Ekspor Sawit ke China
Selanjutnya, pada 2022 juga naik lagi menjadi 6,3 juta ton. Bahkan, kata Eddy, yang paling luar biasa adalah pada saat ekspor sawit ke China tahun 2019 tembus hingga 8,1 juta ton.
"Mereka justru minta dinaikkan lagi, dan kita enggak masalah. Kalau perlu kita tingkatkan 8 juta," kata Eddy.
Dampak dari kebijakan Uni Eropa yakni EU Deforestation Regulation membuat Indonesia mengalihkan ekspor minyak kelapa sawit atau crude palm oil (CPO) dari Eropa ke negara lain seperti China dan negara lainnya secara bertahap.
Advertisement
Kebijakan Uni Eropa
Sebagai informasi, EUDR adalah kebijakan negara Uni Eropa yang mewajibkan perusahaan yang memperdagangkan minyak kelapa sawit, ternak, kayu, kopi, kakao, karet dan kedelai, perlu verifikasi kalau barang yang dijual di Uni Eropa tidak menyebabkan deforestasi dan degradasi hutan.
Adapun tujuan pasar ekspor lainnya yaitu Rusia. Namun, terdapat kendala untuk bisa ekspor ke Rusia, yakni adanya Letter of Credit (L/C). Kendati demikian, Indonesia mendapatkan tawaran bantuan dari China guna mengatasi masalah tersebut.

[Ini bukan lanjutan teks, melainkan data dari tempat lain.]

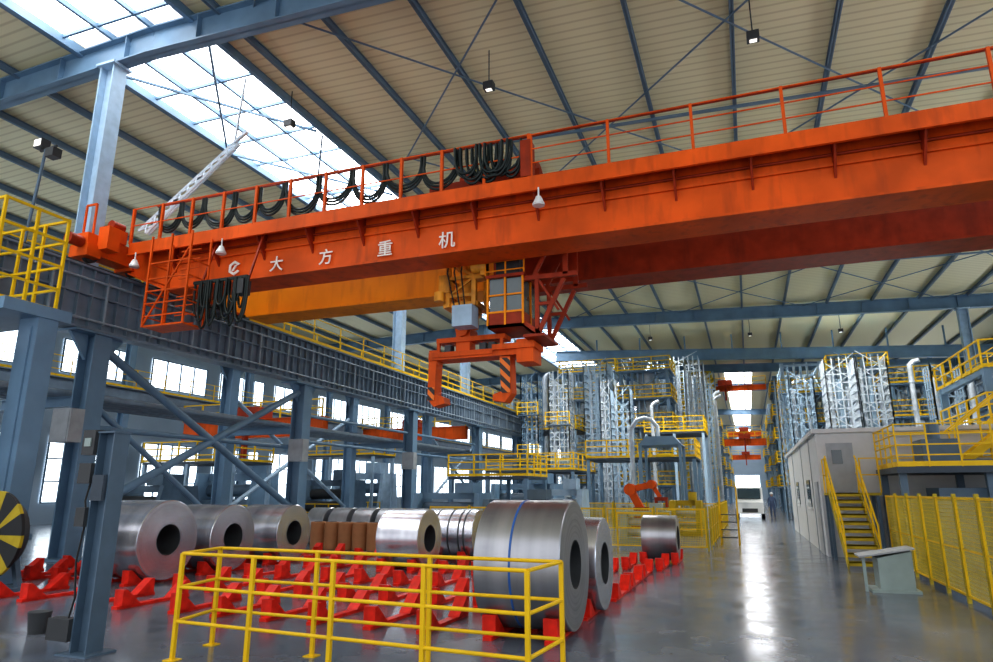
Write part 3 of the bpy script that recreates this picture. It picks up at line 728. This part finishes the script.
m.box(4.2,5.0,19.6,20.6,2.4,3.1); m.tube((6.8,20.1,2.4),(6.8,20.1,3.3),.35,18); m.box(8.2,9.6,19.5,20.6,2.4,3.0); m.box(4.9,9.4,20,20.2,2.4,2.6); m.tube((4.6,20.1,3.1),(4.6,20.1,3.5),.15,12); m.path([(6.8,20.1,3.3),(6.8,20.1,3.7),(7.2,20.1,3.9),(8.4,20.1,3.9),(8.6,20.1,3.0)],.07,8)
tag(m.obj('pump_set',STEELMID),'slate pump set with pipes on the raised platform','machine')
E2=thing('equipment_platform',(9.2,30,0),'tall steel platform with yellow rails and diagonal stair','equipment platform')
MB().box(7.9,12.3,27,33,3.9,4.05).obj('deck',STEELDARK,E2)
for x in (8.1,10.2,12.2):
    for y in (27.2,32.8): MB().box(x-.12,x+.12,y-.12,y+.12,0,6.0).obj('deck_leg',STEELBLUE,E2)
m=MB()
for x in (8.1,10.2,12.2): m.box(x-.1,x+.1,27.2,32.8,5.8,6.0)
m.box(8,12.3,27.1,27.3,5.8,6.0); m.beam((8.1,27.2,4.0),(10.2,27.2,5.9),.1); m.obj('top_frame',STEELBLUE,E2)
grail(E2,[[(7.95,33),(7.95,27),(12.2,27)]],4.05,(1.1,.7,.35),1.1,.03)
grail(E2,[[(7.95,33),(7.95,27.0),(12.2,27.0)]],6.0,(1.0,.5),1.1,.03)
m=MB()
for yy in (26.0,26.8): m.beam((7.6,yy,3.0),(10.6,yy,5.4),.05,.22); m.beam((7.6,yy,4.0),(10.6,yy,6.4),.05)
for k in range(11): m.box(7.6+k*.26,7.9+k*.26,26,26.8,3.06+k*.21,3.1+k*.21)
for k in range(6): m.beam((7.7+k*.55,26,3.1+k*.44),(7.7+k*.55,26,4.1+k*.44),.05)
m.obj('stair_flight',YELLOW,E2)

def fence_panel(x,y,L,H,label,grp):
    f=thing('fence_panel',(x,y,0),label,'fence',grp)
    m=MB(); m.box(x-.03,x+.03,y-.03,y+.03,0,H+.05); m.obj('post',YELLOWD,f)
    m=MB(); 
    for z in (.12,H-.03): m.box(x-.015,x+.015,y+.03,y+L-.05,z-.02,z+.02)
    m.box(x-.018,x+.018,y+.03,y+.07,.12,H); m.box(x-.018,x+.018,y+L-.09,y+L-.05,.12,H); m.box(x-.01,x+.01,y+.03,y+L-.05,H*.5-.012,H*.5+.012); m.obj('frame',YELLOW,f)
    m=MB(); k=y+.09
    while k<y+L-.09: m.box(x-.002,x+.002,k-.005,k+.005,.12,H); k+=.05
    z=.18
    while z<H-.05: m.box(x-.002,x+.002,y+.05,y+L-.07,z-.005,z+.005); z+=.07
    m.obj('mesh_infill',YELLOWM,f)
    return f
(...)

"Bank China datang, ya sudah yang ekspor ke Rusia pakai L/C (Bank) China," ujarnya.
Tak hanya Rusia, Gapki dan Pemerintah juga akan membuka pangsa pasar ke Asia Tengah yakni Uzbekistan.
"Rencana membuka pasar GAPKI dan pemerintah ke Asia Tengah ke Uzbekistan, termasuk kita lakukan untuk penetrasi pasar baru di sana," pungkasnya.